#### Set exercise
Quote the full listing word for word.

#### Source data
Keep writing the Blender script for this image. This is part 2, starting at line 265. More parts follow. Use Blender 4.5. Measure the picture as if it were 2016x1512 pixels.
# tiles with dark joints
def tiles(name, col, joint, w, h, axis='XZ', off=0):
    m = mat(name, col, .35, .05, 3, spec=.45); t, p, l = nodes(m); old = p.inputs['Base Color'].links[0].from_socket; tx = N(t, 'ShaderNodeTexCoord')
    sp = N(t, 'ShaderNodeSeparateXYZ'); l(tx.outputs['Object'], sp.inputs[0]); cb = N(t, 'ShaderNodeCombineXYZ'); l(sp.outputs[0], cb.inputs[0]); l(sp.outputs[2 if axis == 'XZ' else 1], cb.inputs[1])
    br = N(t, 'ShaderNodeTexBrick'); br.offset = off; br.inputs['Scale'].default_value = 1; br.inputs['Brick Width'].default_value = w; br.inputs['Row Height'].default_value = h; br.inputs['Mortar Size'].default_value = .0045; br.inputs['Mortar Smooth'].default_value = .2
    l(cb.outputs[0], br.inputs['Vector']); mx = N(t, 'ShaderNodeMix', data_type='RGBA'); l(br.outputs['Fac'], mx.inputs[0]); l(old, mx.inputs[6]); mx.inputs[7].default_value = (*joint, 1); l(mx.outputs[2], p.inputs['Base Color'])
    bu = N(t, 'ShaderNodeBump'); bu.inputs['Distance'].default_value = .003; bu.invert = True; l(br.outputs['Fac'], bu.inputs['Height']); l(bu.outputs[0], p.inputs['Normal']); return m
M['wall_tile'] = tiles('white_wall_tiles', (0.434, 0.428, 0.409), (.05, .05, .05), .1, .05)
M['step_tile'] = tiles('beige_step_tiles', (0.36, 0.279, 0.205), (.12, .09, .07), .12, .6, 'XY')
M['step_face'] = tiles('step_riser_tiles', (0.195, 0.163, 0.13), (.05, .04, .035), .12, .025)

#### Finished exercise
Keep writing the Blender script for this image. This is part 2, starting at line 265. More parts follow. Use Blender 4.5. Measure the picture as if it were 2016x1512 pixels.
# tiles with dark joints
def tiles(name, col, joint, w, h, axis='XZ', off=0):
    m = mat(name, col, .35, .05, 3, spec=.45); t, p, l = nodes(m); old = p.inputs['Base Color'].links[0].from_socket; tx = N(t, 'ShaderNodeTexCoord')
    sp = N(t, 'ShaderNodeSeparateXYZ'); l(tx.outputs['Object'], sp.inputs[0]); cb = N(t, 'ShaderNodeCombineXYZ'); l(sp.outputs[0], cb.inputs[0]); l(sp.outputs[2 if axis == 'XZ' else 1], cb.inputs[1])
    br = N(t, 'ShaderNodeTexBrick'); br.offset = off; br.inputs['Scale'].default_value = 1; br.inputs['Brick Width'].default_value = w; br.inputs['Row Height'].default_value = h; br.inputs['Mortar Size'].default_value = .0045; br.inputs['Mortar Smooth'].default_value = .2
    l(cb.outputs[0], br.inputs['Vector']); mx = N(t, 'ShaderNodeMix', data_type='RGBA'); l(br.outputs['Fac'], mx.inputs[0]); l(old, mx.inputs[6]); mx.inputs[7].default_value = (*joint, 1); l(mx.outputs[2], p.inputs['Base Color'])
    bu = N(t, 'ShaderNodeBump'); bu.inputs['Distance'].default_value = .003; bu.invert = True; l(br.outputs['Fac'], bu.inputs['Height']); l(bu.outputs[0], p.inputs['Normal']); return m
M['wall_tile'] = tiles('white_wall_tiles', (0.434, 0.428, 0.409), (.05, .05, .05), .1, .05)
M['step_tile'] = tiles('beige_step_tiles', (0.36, 0.279, 0.205), (.12, .09, .07), .12, .6, 'XY')
M['step_face'] = tiles('step_riser_tiles', (0.195, 0.163, 0.13), (.05, .04, .035), .12, .025)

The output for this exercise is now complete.